Car les prix en dollars zimbabwéens changent tous les jours et nombre d’employés n’arrivent plus à payer le ticket de bus pour se rendre à leur travail.
Pour le secrétaire général de la confédération syndicale, Gideon Shoko, le salaire des employés, y compris des fonctionnaires, doit être versé en devises étrangères car "tout le monde veut être payé en monnaie étrangère, même les vendeurs de rues".
La "dollarisation" des salaires laisserait espérer une reprise des activités dans les hôpitaux ou encore dans les écoles, dont une grande majorité n’a pu faire sa rentrée mardi en raison d’une grève des enseignants, qui réclament d’être payés en billets verts.
Un enseignant touche chaque mois 26. 000 milliards de dollars zimbabwéens, une somme ridicule qui permet d’acheter à peine deux miches de pain.
Mais pour l’analyste Anthony Hawkins, le passage aux devises "ne va pas tout résoudre". "Tout le monde n’a pas de monnaie étrangère. L’unique solution pour mettre fin à la crise dans ce pays est politique", estime ce professeur d’économie à l’université du Zimbabwe.
Le semi-échec d’un énième sommet de l’Afrique australe lundi pour tenter de trouver un terrain d’entente entre pouvoir et opposition, à la suite de la défaite du régime aux élections générales de mars 2008, ne laisse pas présager d’un avenir meilleur à court terme.

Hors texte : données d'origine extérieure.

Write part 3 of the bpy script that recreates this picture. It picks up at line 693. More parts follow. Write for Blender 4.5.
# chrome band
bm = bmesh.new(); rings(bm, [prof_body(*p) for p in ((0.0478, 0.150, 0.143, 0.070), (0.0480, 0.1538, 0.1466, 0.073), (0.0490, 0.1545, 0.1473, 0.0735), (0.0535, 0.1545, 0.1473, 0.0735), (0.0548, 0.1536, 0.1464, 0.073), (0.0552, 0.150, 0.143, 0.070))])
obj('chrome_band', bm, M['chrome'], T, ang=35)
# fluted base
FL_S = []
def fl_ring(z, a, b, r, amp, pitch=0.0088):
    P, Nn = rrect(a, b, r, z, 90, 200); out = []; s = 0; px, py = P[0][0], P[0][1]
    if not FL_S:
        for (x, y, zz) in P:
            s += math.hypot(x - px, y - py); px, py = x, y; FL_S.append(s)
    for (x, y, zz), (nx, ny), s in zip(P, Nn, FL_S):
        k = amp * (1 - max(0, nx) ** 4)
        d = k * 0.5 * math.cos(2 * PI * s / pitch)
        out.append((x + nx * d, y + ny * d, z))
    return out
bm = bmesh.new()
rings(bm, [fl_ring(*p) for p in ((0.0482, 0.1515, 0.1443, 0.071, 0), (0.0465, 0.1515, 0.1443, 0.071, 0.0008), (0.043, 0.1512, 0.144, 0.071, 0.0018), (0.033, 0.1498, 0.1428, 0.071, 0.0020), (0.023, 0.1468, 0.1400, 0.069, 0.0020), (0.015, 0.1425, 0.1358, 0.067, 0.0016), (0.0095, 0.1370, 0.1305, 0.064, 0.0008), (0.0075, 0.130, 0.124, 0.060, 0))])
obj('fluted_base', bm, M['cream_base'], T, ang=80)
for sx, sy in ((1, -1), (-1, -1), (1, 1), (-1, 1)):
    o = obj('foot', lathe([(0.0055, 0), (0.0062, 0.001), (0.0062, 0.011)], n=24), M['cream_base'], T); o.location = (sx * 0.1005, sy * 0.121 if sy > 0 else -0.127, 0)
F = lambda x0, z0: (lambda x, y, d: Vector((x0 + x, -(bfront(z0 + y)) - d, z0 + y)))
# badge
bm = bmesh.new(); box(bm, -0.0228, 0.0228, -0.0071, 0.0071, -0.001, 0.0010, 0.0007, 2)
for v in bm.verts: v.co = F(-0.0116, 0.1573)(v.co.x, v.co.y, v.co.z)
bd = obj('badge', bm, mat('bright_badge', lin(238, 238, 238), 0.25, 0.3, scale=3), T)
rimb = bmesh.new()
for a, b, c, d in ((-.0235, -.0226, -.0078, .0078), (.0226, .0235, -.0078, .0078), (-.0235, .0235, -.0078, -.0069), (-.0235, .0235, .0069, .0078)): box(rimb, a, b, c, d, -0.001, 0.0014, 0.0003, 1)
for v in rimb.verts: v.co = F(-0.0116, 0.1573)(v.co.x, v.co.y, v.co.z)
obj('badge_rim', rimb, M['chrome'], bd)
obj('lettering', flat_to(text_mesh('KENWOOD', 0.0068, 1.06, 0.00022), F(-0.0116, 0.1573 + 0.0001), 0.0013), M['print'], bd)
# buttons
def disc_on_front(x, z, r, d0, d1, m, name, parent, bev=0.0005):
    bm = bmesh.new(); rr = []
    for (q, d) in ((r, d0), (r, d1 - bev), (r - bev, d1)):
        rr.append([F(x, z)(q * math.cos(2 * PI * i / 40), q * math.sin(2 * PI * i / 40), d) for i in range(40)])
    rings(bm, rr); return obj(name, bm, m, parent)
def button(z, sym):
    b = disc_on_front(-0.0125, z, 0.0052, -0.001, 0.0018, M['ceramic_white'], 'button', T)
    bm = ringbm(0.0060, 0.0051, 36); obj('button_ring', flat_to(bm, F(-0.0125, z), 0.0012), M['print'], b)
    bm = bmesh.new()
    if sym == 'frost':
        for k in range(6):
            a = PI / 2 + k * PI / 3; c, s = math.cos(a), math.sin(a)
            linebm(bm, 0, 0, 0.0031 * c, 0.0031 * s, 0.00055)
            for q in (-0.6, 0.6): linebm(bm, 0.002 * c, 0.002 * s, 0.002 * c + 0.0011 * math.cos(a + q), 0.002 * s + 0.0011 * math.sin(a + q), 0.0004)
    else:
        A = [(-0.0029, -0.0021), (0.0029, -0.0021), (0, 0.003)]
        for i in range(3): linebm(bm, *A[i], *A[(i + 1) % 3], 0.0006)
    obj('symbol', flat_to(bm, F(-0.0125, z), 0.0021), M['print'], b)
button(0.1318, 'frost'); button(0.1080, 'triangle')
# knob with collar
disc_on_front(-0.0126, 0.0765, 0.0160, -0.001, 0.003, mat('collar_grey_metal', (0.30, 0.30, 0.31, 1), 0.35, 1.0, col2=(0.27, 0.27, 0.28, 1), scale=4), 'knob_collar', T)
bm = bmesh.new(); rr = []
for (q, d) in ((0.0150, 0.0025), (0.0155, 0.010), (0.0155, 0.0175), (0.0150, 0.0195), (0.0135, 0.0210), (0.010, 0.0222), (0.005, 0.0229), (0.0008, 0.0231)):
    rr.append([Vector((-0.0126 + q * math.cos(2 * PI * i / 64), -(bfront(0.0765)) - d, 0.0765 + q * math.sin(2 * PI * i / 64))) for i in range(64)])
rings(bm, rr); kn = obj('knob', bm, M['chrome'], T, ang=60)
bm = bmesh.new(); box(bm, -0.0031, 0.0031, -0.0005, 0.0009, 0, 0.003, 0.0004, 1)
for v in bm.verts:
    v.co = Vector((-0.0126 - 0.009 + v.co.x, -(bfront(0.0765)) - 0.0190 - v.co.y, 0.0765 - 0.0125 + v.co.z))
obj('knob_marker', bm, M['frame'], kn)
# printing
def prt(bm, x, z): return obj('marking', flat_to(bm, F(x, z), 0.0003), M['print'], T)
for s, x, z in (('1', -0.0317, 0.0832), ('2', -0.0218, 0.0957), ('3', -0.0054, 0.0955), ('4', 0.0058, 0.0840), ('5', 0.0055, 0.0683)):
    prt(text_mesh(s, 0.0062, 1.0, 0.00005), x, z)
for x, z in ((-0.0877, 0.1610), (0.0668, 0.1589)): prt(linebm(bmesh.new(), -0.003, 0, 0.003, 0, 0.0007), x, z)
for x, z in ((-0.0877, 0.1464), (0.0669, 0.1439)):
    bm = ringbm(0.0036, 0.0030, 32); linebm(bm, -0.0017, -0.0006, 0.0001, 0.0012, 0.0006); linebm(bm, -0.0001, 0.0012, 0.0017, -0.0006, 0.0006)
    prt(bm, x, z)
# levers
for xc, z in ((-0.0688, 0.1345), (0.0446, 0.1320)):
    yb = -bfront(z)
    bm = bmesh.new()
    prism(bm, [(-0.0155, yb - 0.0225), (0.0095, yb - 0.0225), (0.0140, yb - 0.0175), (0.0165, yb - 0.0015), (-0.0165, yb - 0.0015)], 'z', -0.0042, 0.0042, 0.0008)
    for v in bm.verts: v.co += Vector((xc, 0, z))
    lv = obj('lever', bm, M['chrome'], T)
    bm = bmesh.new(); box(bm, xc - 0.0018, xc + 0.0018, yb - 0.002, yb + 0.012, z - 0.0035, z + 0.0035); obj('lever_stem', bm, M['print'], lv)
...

L’économie zimbabwéenne, longtemps un modèle de développement pour la région, est en chute libre depuis une dizaine d’années, en raison de politiques économiques hasardeuses et d’un usage abusif de la planche à billets selon l’opposition.
La production est au point mort, 94% de la population est au chômage, l’espérance de vie est tombée à 36 ans, près de sept millions de personnes dépendent d’une aide alimentaire, et une épidémie de choléra, qui a déjà fait plus de 3. 000 morts, continue de se propager.
Le président Robert Mugabe a accusé l’Occident d’être responsable de cette situation en imposant des sanctions, pourtant limitées aux proches du chef de l’Etat. Régulièrement, il fustige Américains et Britanniques, "puissances impérialistes", accusés de vouloir recoloniser le Zimbabwe.
Et l’ancien héros de l’indépendance jure de défendre la souveraineté du pays. L’un de ses attributs, la monnaie nationale, est pourtant vaincue.